How are Falling Oil Prices Affecting the CSP Industry?

Global oil prices have been decreasing for several months with no immediate sign of abating. So what are the main impacts on the CSP solar industry? And how best can CSP developers maintain cost-competitiveness in this scenario?

By Andrew Williams 

Impacts

According to Elena Nekhaev, Programmes Director at the World Energy Council (WEC) and Co-Editor of the recent WEC and Bloomberg New Energy Finance report World Energy Perspective: Cost of Energy Technologies, the volatility of oil prices is “nothing new” and is “in the very nature of the oil business.” In her view, if oil prices continue to fall the impact on competing industries will eventually be negative since most of them “will appear relatively more expensive”, something that she believes is particularly true for CSP solar.

"This will mean more difficulties in CSP financing, few projects, less R&D funding and other related negative impacts. The relatively small CSP market is today not flexible enough to accommodate high price volatility", she adds.

In a more upbeat assessment, Samira Rüdig-Sotomayor, Analyst - Solar Insight at Bloomberg New Energy Finance says that, in the short-term, declining oil prices are “unlikely to have a large impact on the solar thermal industry”, largely because solar thermal projects “are built for long-term stability of electricity price and the grid and, at least in the near-term, it is more likely to be built to displace oil”.

"Solar thermal projects have a minimal lifetime of twenty years. The solar thermal plans of oil-rich nations are unlikely to be affected as these countries will face an oil crisis anyway with or without lower or higher oil prices in the long-term due to the quantity of oil they consume," she adds.

Meanwhile, Christoph Kost, Scientist in the Renewable Energy Innovation Policy group at the Fraunhofer Institute for Solar Energy Systems (ISE) and Lead Author of the report Levelized Cost of Electricity: Renewable Energy Technologies, does not expect declining oil prices to strongly impact CSP, as electricity generation from oil “is not common in many countries”, except for oil exporting countries, which he says “would not use not world markets for internal oil use [anyway]”.

Technologies

For Nekhaev, “less-developed” CSP technologies such as tower and heliostat plants are “likely to suffer most” from declining oil prices because the cost of producing electricity from any generation technology “falls at the rate which reflects the level of deployment”.

"Today, the share of tower and heliostat plants is not high enough to expect accelerating growth. This is true for practically all CSP technology sub-classes, including the most developed parabolic trough plants. Their cost using the MWh basis is still nearly three times as expensive as coal or gas plants and 50% more expensive than PV," she says.

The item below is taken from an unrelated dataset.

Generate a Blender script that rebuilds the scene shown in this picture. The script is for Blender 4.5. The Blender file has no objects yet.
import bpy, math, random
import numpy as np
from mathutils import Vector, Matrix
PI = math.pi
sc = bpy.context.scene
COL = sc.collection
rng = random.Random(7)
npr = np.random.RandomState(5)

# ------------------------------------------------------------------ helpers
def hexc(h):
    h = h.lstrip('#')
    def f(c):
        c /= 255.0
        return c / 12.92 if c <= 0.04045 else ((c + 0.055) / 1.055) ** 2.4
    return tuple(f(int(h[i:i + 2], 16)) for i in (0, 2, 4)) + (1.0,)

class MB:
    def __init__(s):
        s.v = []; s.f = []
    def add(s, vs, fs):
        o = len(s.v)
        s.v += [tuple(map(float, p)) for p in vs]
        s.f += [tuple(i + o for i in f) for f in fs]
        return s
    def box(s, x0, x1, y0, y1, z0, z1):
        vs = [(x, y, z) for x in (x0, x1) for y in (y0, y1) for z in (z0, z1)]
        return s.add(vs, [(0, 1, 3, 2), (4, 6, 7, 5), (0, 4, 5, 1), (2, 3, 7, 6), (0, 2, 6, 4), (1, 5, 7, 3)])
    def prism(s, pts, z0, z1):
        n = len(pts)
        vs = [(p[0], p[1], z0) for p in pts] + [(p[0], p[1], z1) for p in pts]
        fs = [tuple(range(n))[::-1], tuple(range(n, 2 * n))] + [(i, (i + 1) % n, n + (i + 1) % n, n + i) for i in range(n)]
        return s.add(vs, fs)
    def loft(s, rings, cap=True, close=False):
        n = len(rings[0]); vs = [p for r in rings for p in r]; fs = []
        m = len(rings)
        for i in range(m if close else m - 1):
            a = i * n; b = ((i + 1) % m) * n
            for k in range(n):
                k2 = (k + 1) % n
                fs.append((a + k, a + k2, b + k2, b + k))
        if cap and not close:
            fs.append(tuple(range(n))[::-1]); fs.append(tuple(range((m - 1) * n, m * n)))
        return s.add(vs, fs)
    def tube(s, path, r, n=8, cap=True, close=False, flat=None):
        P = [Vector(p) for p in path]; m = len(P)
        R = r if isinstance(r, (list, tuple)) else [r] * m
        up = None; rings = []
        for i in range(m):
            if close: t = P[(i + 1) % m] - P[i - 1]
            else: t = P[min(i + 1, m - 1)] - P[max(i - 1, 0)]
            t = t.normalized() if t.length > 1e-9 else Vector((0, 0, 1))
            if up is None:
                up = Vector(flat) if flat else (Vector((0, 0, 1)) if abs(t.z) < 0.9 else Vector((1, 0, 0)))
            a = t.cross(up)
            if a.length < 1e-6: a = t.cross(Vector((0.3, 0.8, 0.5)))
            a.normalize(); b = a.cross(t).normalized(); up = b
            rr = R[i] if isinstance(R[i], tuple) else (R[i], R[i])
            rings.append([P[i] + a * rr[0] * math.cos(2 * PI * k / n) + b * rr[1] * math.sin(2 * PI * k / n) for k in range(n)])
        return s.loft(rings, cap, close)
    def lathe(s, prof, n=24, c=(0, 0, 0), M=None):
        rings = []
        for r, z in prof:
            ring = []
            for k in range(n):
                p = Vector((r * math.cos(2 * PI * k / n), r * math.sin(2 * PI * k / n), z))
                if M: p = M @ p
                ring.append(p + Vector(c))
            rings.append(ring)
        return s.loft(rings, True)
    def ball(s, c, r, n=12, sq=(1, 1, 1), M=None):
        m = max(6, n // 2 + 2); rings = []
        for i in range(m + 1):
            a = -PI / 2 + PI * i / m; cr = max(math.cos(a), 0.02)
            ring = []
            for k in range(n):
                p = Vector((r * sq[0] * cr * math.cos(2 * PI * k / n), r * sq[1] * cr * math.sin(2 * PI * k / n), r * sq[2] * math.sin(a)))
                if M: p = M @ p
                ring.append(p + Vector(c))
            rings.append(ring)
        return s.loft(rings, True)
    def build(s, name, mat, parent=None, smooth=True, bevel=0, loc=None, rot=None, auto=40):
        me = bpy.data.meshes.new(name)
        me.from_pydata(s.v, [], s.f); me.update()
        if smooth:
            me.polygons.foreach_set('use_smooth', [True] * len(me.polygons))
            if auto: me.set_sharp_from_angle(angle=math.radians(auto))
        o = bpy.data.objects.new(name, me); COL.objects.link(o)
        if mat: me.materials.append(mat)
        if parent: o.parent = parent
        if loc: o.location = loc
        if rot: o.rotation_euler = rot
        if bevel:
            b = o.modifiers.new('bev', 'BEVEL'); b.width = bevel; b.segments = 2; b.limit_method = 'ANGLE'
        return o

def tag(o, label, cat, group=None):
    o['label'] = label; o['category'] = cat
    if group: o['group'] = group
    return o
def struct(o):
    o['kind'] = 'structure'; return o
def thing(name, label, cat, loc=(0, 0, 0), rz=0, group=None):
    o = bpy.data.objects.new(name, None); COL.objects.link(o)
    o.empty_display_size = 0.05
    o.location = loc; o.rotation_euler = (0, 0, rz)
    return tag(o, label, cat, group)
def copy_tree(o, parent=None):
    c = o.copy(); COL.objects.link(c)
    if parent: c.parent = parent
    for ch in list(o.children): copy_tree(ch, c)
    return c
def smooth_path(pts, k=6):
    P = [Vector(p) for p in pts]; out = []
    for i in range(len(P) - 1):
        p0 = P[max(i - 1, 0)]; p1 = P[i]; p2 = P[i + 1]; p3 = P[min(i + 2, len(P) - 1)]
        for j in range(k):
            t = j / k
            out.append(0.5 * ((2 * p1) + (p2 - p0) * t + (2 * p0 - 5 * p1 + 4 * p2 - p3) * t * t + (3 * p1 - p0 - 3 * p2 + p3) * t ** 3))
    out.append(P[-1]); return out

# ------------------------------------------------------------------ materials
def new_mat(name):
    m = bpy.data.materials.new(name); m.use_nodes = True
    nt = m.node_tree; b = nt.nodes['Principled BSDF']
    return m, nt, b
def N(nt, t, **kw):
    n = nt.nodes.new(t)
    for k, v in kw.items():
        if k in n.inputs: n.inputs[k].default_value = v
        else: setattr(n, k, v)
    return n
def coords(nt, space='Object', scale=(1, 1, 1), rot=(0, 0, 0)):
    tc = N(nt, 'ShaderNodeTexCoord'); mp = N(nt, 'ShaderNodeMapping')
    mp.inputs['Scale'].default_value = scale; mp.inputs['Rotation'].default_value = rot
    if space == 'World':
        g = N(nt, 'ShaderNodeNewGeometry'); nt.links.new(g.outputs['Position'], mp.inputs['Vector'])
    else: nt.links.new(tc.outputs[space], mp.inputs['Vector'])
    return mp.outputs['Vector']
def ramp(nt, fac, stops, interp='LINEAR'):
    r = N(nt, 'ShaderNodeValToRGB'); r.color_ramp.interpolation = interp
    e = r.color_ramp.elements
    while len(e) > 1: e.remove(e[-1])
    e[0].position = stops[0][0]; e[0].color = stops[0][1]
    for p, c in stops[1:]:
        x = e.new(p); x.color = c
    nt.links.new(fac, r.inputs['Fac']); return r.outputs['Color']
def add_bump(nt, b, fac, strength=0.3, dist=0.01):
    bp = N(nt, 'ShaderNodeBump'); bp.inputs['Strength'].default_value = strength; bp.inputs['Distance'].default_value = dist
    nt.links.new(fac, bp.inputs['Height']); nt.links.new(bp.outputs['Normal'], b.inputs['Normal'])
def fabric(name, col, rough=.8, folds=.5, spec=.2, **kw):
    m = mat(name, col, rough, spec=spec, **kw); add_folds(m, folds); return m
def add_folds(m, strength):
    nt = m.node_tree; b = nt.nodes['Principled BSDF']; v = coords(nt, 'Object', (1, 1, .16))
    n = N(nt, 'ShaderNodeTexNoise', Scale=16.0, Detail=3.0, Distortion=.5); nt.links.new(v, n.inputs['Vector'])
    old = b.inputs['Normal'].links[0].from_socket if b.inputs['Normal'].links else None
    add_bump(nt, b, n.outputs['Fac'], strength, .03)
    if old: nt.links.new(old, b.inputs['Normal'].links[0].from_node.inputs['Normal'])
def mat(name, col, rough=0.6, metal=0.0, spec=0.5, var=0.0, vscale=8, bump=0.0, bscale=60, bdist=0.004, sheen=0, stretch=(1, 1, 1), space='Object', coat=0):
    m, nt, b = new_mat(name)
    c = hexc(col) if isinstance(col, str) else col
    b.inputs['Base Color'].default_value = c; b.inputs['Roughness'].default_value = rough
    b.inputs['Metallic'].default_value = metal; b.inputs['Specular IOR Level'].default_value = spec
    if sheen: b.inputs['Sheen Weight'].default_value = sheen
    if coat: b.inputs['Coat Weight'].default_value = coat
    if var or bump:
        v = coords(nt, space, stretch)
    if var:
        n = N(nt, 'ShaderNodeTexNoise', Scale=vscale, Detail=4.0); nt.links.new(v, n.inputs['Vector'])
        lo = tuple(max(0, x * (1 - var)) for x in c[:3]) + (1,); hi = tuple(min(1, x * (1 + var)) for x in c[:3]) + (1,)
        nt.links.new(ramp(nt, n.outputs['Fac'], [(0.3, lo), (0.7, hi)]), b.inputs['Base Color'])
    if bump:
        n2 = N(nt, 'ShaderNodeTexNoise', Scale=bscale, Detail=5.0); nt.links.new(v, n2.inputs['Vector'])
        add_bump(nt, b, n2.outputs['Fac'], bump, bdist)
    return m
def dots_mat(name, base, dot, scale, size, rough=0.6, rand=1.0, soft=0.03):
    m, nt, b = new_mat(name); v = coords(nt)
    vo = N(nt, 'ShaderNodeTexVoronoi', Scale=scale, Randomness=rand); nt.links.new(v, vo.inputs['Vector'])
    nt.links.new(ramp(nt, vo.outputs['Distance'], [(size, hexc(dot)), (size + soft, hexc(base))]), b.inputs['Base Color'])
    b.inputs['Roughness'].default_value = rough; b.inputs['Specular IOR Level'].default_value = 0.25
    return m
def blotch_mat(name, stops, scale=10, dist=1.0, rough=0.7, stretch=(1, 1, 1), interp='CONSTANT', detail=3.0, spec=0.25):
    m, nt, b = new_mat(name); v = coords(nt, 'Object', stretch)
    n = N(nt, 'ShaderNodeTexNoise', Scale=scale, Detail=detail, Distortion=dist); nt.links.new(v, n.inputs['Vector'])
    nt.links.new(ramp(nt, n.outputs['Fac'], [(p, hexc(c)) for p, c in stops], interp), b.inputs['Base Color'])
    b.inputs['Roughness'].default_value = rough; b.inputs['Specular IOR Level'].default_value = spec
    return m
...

Conversely, Rüdig-Sotomayor doesn't think any solar thermal technologies will be particularly affected by declining oil prices. However, she argues that the Enhanced Oil Recovery application of solar thermal technologies “could suffer” if international prices drop too much, as extracting more oil “would no longer be profitable”.

"Countries which import oil to generate electricity may hold off on investing in solar thermal if the price of oil is very low and maintains this level for a significant amount of time. Currently, the volatility of oil price continues to be a motivator for those countries interested in solar thermal," she says.

Cost Competitiveness

Looking ahead, Rüdig-Sotomayor believes that, in terms of price fluctuations, solar thermal “compares favourably” to power generation from oil, but warns that the falling cost of photovoltaics and batteries “may dent this competitiveness”.

That said, Nekhaev argues that, given the “enormous size” of solar energy and its “clean image”, the future of solar industry “looks bright”, and she points out that the total annual solar radiation falling on Earth is at present “more than 7,500 times the world’s total annual primary energy consumption”.

"If this energy could be converted at only 10% efficiency, it would correspond to about 3,000GW of installed generating capacity. A break-through technology could change the solar market overnight. The advice to CSP developers would be: keep an eye on LCOE but think out of the box how to convert the huge potential of solar energy into an efficient technology”, she says.

In Kost's view, future LCOE competitiveness can be reached by focusing efforts on the “best production processes” in the industry to achieve “mass production” and to optimise “power plant concepts, solar-field design and material use”. He also recommends improved innovation and R&D efforts in areas such as heat storage, operating temperature and “optimised plant size and layout”.

"In the medium-term, industry consolidation and new companies in the markets will increase competition as lower production process and economies of scale should be achieved”, he adds.